Der letzte Handyhersteller Europas von Rang wird künftig von Redmont aus geleitet, dem Sitz von Microsoft. Doch das ist beileibe nicht alles, was die EU-Strategie in den vergangenen vier Jahren bewirkte: Der zum Netzausrüster geschrumpfte schwedische Konzern Ericsson kämpft mit sinkenden Ertragszahlen. Die Japaner zeigten dem Unternehmen mit der Yen-Abwertung, wo der Bartl den Most holt. Alcatel-Lucent muss tausende Arbeitsplätze abbauen und sucht verzweifelt seinen Platz in dieser Industrie. In der Zwischenzeit fährt der chinesische Konkurrent Huawei allen um die Ohren.
Die beiden größten Telekom-Betreiber Europas, Vodafone und Telefonica, sind Übernahmeziele von US-Branchengrößen geworden.
Europa ist der kaufkräftigste Kommunikationsmarkt der Welt, aber auch willenlos. Das Geschäft machen Amerikaner, Koreaner, Chinesen nach Belieben. Als der chinesische Computerhersteller Lenovo die PC-Sparte von IBM übernahm, war eine Genehmigung der US-Regierung dafür notwendig. Niemand kennt die Kompromisse, die Lenovo dabei eingehen musste. Als Europäer am chinesischen Telekom-Markt Fuß zu fassen ist vermutlich schwieriger, als die Raumstation ISS von außen zu reparieren.

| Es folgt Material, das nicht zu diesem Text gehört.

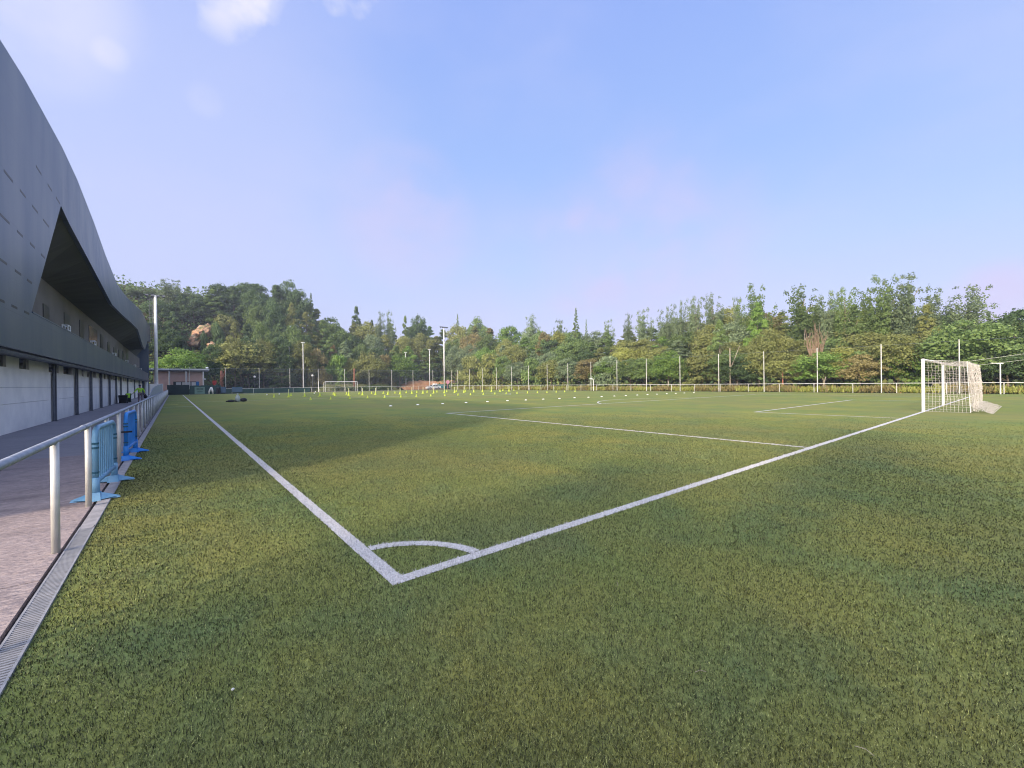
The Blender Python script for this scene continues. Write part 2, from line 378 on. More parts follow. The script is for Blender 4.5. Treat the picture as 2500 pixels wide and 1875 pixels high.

Gegen Managementfehler wie bei Nokia kann auch eine EU nicht ankämpfen, doch Augenhöhe mit den anderen Wirtschaftsblöcken dürfen sich die europäischen Bürger (und vor allem die Beschäftigten in diesen Unternehmen) erwarten. Microsoft kauft Nokia, ohne eine europäische Behörde fragen zu müssen, und verkauft seine Computer-Systeme in Europa ohne Probleme.
Eine desaströse Industriepolitik und keinerlei Gegenwehr beim Abwandern von Know-how, das ist der Arbeitsnachweis dieser Kommission. Für die Industrie ist es gut, dass 2014 eine andere kommt. Schlimmer kann es kaum werden.